The House budget must now be reconciled with a Senate budget bill that contains "only" $35 billion in cuts. The conferencing process means there's still time to lobby congresspeople: No stealing from the poor and giving to the rich! --G.P.
As Congress breaks for two weeks, negotiations between the House and Senate over an extension to the PATRIOT Act have reached an impasse. The PATRIOT Act expires on Dec. 31, and has to be passed all over again if not extended before that date. The House wants to extend it by 10 years, the Senate by 4, and there are other differences as well.
The impasse means there's still time--at least a couple of weeks--to lobby congresspeople to not extend the PATRIOT ACT at all! Legislators need to hear from us on this one; the more they hear, the more likely it is that, even if they extend it, it won't be with some of the more odious provisions in the 2001 bill. --G.P.

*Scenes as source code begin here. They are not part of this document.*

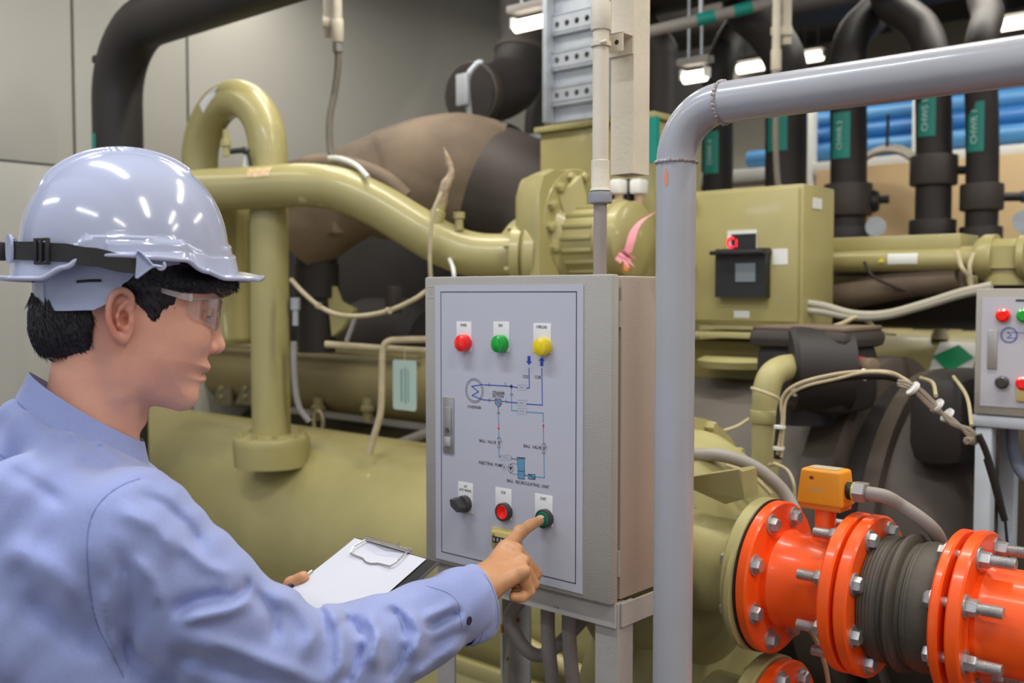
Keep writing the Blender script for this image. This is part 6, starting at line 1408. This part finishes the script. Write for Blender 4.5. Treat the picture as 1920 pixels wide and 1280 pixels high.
def shirt_sdf(p):
    t, Q_ = torso(p)
    a = chain(p, [tuple(c) for c, r in SLEEVE], [r for c, r in SLEEVE], .012)
    b = chain(p, [tuple(c) for c, r in LSL], [r for c, r in LSL], .012)
    e = A3(tuple((SLEEVE[-1][0]-SLEEVE[-2][0]).normalized())); a = smax(a, (p-A3(tuple(SLEEVE[-1][0])))@e+.006, .003)
    e = A3(tuple((LSL[-1][0]-LSL[-2][0]).normalized())); b = smax(b, (p-A3(tuple(LSL[-1][0])))@e, .003)
    d = smin(smin(t, a, .028), b, .03)
    nk = smin(chain(p, RINGW, [.0125]*len(RINGW), .004), sd_cap(p, tuple(nbW-ZA*.035), tuple(MID-ZA*.12), .060, .12), .02); d = smin(d, nk, .055)
    s = proj(p); near = (d < .03)
    dd = d.copy(); wgt = np.zeros(len(p), np.float32)
    if near.any():
        sn = s[near]; acc = np.zeros(len(sn), np.float32)
        for pts, hw, am in FOLDS: acc += 1.65*am*np.exp(-(seg2(sn, pts)/hw)**2)*fade(sn, pts)
        acc -= .0022*np.exp(-(seg2(sn, SEAMPX)/3.2)**2)
        pn = p[near]; acc += .0016*np.sin(pn[:, 0]*55+pn[:, 2]*38+3*np.sin(pn[:, 1]*21))+.0010*np.sin(pn[:, 0]*90-pn[:, 2]*110+2*np.sin(pn[:, 0]*35))
        dd[near] = d[near]-acc
    d = dd
    # neck opening and open hem
    d = smax(d, -sd_cap(p, tuple(nbW+ZA*.01), tuple(ntW), .059, .056), .004)
    return smax(d, .80-p[:, 2], .004)
SEAMPX = [(292, 900), (262, 897), (232, 908), (205, 925), (183, 948), (168, 980), (163, 1020), (165, 1070), (172, 1130), (186, 1180), (210, 1225), (232, 1270)]
shV, shQ = surfnet(shirt_sdf, [-.86, .82, .79], [.0, 1.62, 1.46], .0042)
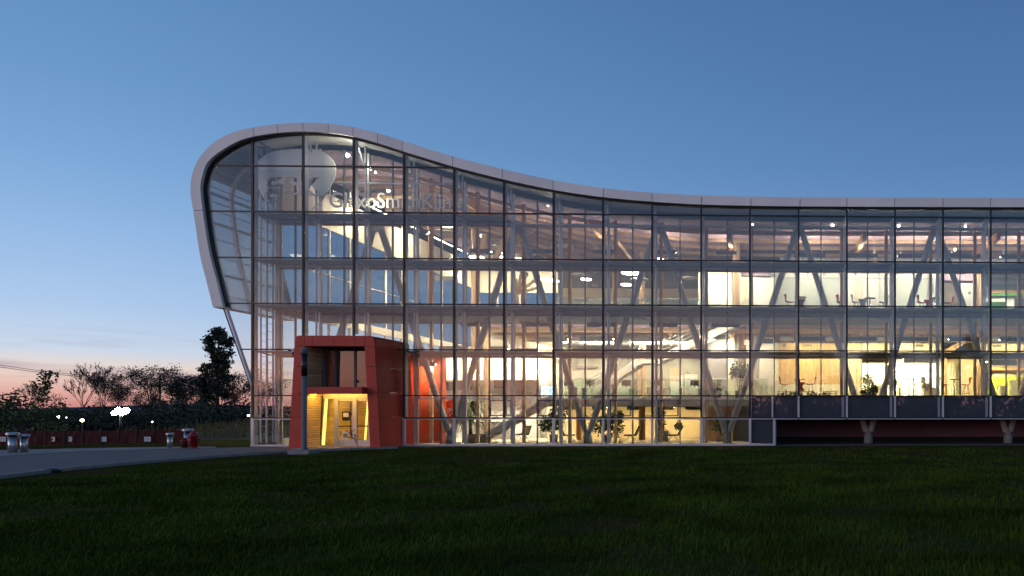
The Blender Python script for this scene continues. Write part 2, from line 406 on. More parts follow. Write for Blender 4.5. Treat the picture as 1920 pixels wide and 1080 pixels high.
# low kerb along the lawn
kv, kf = [], []
for p, q in zip(near_edge[:-1], near_edge[1:]):
    d = (q - p).normalized(); n = Vector((d.y, -d.x, 0)) * 0.14
    b0 = len(kv)
    for a in (p, q):
        for o_, z in ((Vector(), 0), (Vector(), .10), (n, .10), (n, 0)): kv.append(tuple(a + o_ + Vector((0, 0, z))))
    kf += [(b0, b0 + 1, b0 + 5, b0 + 4), (b0 + 1, b0 + 2, b0 + 6, b0 + 5), (b0 + 2, b0 + 3, b0 + 7, b0 + 6), (b0, b0 + 3, b0 + 2, b0 + 1), (b0 + 4, b0 + 5, b0 + 6, b0 + 7)]
tag(mesh('kerb', kv, kf, M_kerb), 'low concrete kerb between driveway and lawn', None, None, 'structure')

M_grav = mat('gravel', (0.10, 0.095, 0.09), 0.9, noise=0.6, scale=22, bump=0.9, bscale=30)
tag(mesh('gravel_strip', [(7.4, -.55, .008), (46, -.62, .008), (46, 4.6, .008), (26.4, 4.6, .008), (26.4, .0, .008), (7.4, .0, .008)], [(0, 1, 2, 3, 4, 5)], M_grav), 'narrow dark gravel strip along the foot of the glass', None, None, 'structure')
# ================================================================== building
B = thing('office_building', 'long glass fronted office building with a white roof ribbon curling down at its end', 'building', (20, 0, 0))
ROWS = [0.0, 1.43, 2.56, 4.89, 7.20, 9.51, 11.83, 14.13]
KN = 18                                   # bays of 2.5 m
BX = lambda k: 2.5 * k
XSTEP = WX(1453, 0)                       # where the glazed ground floor ends
YB = 1.33                                 # inner facade plane
DEEP = 26.0

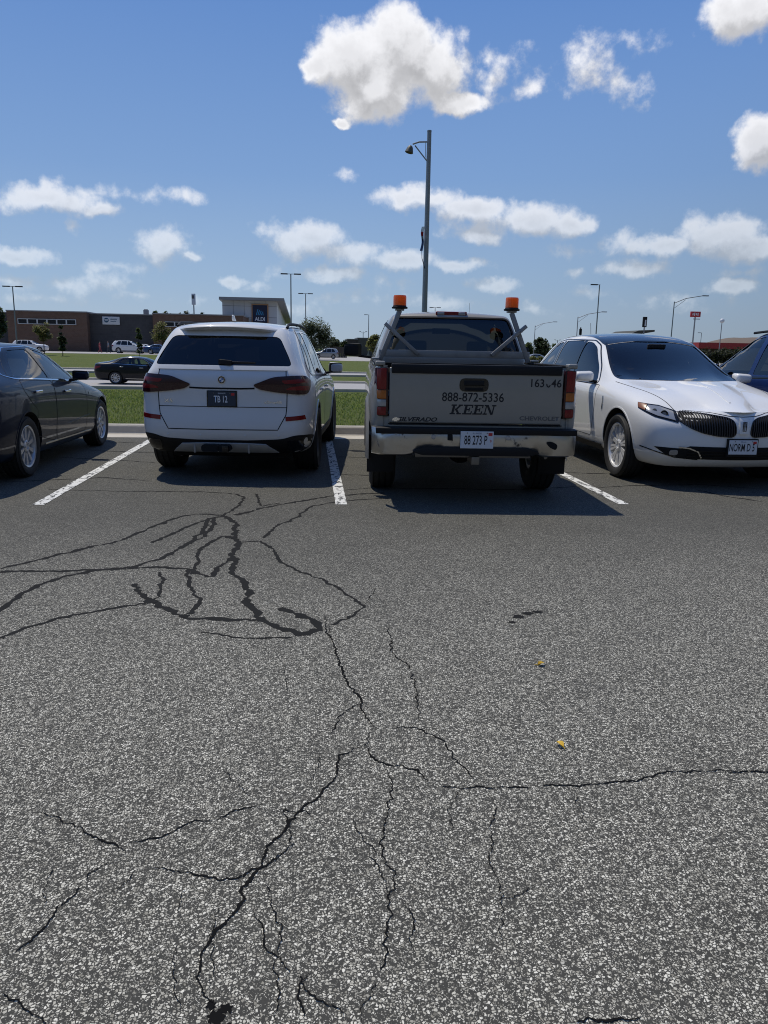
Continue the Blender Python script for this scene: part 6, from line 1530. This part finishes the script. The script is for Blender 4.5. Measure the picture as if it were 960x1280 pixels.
# the tall pole in the grass behind the pickup
Yp = 29.; pb = atY(530.6, 387, Yp); ptop = atY(537.4, 165, Yp); zb = terr(pb.x, Yp)
lp = empty('street_lamp', (pb.x, Yp, zb)); tag(lp, 'tall grey steel lamp post with one bell-shaped lamp on a short bracket, behind the pickup', 'street lamp')
H = ptop.z-zb; bm = bmesh.new(); cyl(bm, (0, 0, 0), (0, 0, H), .115, .075, 20); cyl(bm, (0, 0, H), (0, 0, H+.05), .08, .078, 20); obm('pole', bm, M['galv'], lp, True, angle=R(40))
bm = bmesh.new(); tube(bm, [(0, 0, H-.32), (-.35, 0, H-.34), (-.58, 0, H-.42)], .028, 8); tube(bm, [(0, 0, H-1.02), (-.5, 0, H-.46)], .022, 8); tube(bm, [(-.12, 0, H-.36), (-.12, 0, H-.84)], .010, 6); obm('arm', bm, M['galv'], lp, True)
bm = bmesh.new(); lathe(bm, [(H-.46, .02), (H-.475, .06), (H-.54, .10), (H-.62, .125), (H-.70, .15), (H-.715, .13), (H-.66, .10), (H-.66, 0)], 'z', 24, c=(-.68, 0, 0)); bmesh.ops.transform(bm, matrix=Matrix.Translation((-.68, 0, H-.6)) @ Matrix.Rotation(.25, 4, 'Y') @ Matrix.Translation((.68, 0, -H+.6)), verts=bm.verts); obm('lamp_head', bm, mat('lamp_housing', (.10, .09, .07), .5), lp, True)
# furled flag on a bracket
fl = atY(528.5, 300, Yp-.05); fg0 = empty('flag', (pb.x-.10, Yp-.12, Bz(529, 336, Yp))); tag(fg0, 'small limp red white and blue flag hanging edge-on against the tall lamp post', 'flag')
Hf = Bz(529, 284, Yp)-fg0.location.z
bm = bmesh.new(); tube(bm, [(.05, 0, 0), (-.06, 0, .35), (-.08, 0, Hf*.5), (-.02, 0, Hf)], .012, 8); obm('flag_staff', bm, M['black'], fg0, True)
for a, b, m_ in ((.42, .60, 'inkblue'), (.60, .70, 'inkblue'), (.70, .78, 'inkw'), (.78, .88, 'inkred'), (.88, 1.0, 'inkw')):
    bm = bmesh.new(); Vv = []
    for i in range(9):
        z = (a+(b-a)*i/8)*Hf; Vv.append([bm.verts.new((-.10+.05*(z/Hf)+.02*sin(z*9)+x, .05*sin(z*7+x*40)+x*.5, z)) for x in (-.05, -.025, 0, .025, .05)])
    for p_, q in zip(Vv, Vv[1:]):
        for i in range(4): bm.faces.new((p_[i], p_[i+1], q[i+1], q[i]))
    obm('flag_cloth', bm, M[m_], fg0, True)
def pylon(px0, px1, py0, py1, pyb, Y, m_, label, extra=None, name='pylon_sign'):
    a = atY(px0, py0, Y); b = atY(px1, py1, Y); xc = (a.x+b.x)/2; zb = terr(xc, Y); t = empty(name, (xc, Y, zb)); tag(t, label, 'sign')
    bm = bmesh.new(); cyl(bm, (0, 0, 0), (0, 0, b.z-zb+.1), .14, .12, 12); obm('pole', bm, M['galv'], t, True)
    bm = bmesh.new(); box(bm, (0, 0, (a.z+b.z)/2-zb), (abs(b.x-a.x), .4, a.z-b.z)); o = obm('sign_panel', bm, m_, t, bevel=.06); return t, (a.z+b.z)/2-zb, abs(b.x-a.x), a.z-b.z
t1, zc, w_, h_ = pylon(239.3, 244.6, 367, 381, 388, 160, M['platew'], 'slim upright pylon sign in white and grey above the brown brick roof')
bm = bmesh.new(); box(bm, (-w_*.1, -.22, zc+h_*.2), (w_*.6, .04, h_*.3)); obm('sign_graphic', bm, M['darkpanel'], t1)
t2, zc, w_, h_ = pylon(863.5, 875, 389.3, 396.5, 428, 140, mat('sign_red', (.45, .03, .04), .5), 'red box sign on a tall pole right of the tallest curved-arm lamp')
bm = bmesh.new()
for k, s_ in enumerate((.4, .55, .35, .5)): box(bm, (-w_*.30+k*w_*.17, -.21, zc), (w_*.09, .03, h_*s_))
obm('lettering', bm, M['inkw'], t2)
bm = bmesh.new(); box(bm, (.3, 0, zc-h_*.85), (1.3, .12, .14)); obm('crossbar', bm, M['galv'], t2)
t3, zc, w_, h_ = pylon(804, 807.8, 396, 409, 414, 150, M['black'], 'narrow dark pylon sign above the slanted roof')
bm = bmesh.new(); box(bm, (w_*.1, -.21, zc-h_*.1), (w_*.35, .03, h_*.6)); obm('sign_graphic', bm, M['platew'], t3)
sgl = atY(726, 409, 118); tl = empty('traffic_signal', (sgl.x, 118, terr(sgl.x, 118))); tag(tl, 'dark post-top signal beside the curved-arm lamp over the crossover rear', 'signal')
hh_ = sgl.z-terr(sgl.x, 118); bm = bmesh.new(); cyl(bm, (0, 0, 0), (0, 0, hh_), .06, n=8); obm('pole', bm, M['black'], tl); bm = bmesh.new(); box(bm, (0, 0, hh_-.7), (.36, .3, .9)); box(bm, (0, 0, hh_-.2), (.16, .2, .3)); obm('signal_head', bm, M['black'], tl, bevel=.04)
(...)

Supreme Court nominee Samuel Alito has had a really disingenuous reply to the revelation of his uber-conservative leanings revealed in a 1985 job application to the Reagan White House. (Among many other things, he stated that the Constitution does not support a woman's right to reproductive freedom.)
His defense is that his personal political beliefs are trumped by his deep reverence for well-established precedent, which he would never vote to overturn. But this simply isn't true. He has repeatedly filed opinions and dissents against established precedent while on the federal bench. And this is exactly the defense used 15 years ago by Clarence Thomas when senators challenged his reactionary legal views. Thomas, of course, started voting to overturn precedent his first week on the bench, and he's been at it ever since.
The problem is that there is now a critical mass of these yahoos in the Supreme Court, and another one would tip the balance and give a 5-4 majority to the rollback of reproductive freedoms, civil rights, civil liberties, and all other manner of issues that come before the court. Alito sides with corporations, the government, and the powerful, and against the powerless--always. I've been really disappointed that there hasn't been more of a groundswell against his nomination. As I wrote last issue, it's the most important and far-reaching issue now facing progressives. We have less than two months to stop him. --G.P.
A couple of Iraq developments that didn't get much play last week. South Korean officials, sticking it to the Americans, waited until George Bush was in their country for AOEC to announce that they are withdrawing all but 1,000 of their 3,200 soldiers from Iraq. Poland is ending its commitment at year's end, and the "Coalition of the Willing" is getting smaller and smaller. --G.P.
Meanwhile, U.N. High Commissioner for Human Rights Louise Arbour called last week for an independent international investigation into allegations of torture by Iraqi government officials. The call came after 173 Iraqis, many emaciated and showing signs of torture, were discovered in the Interior Ministry.
Hey, well, they learned from the best. --G.P.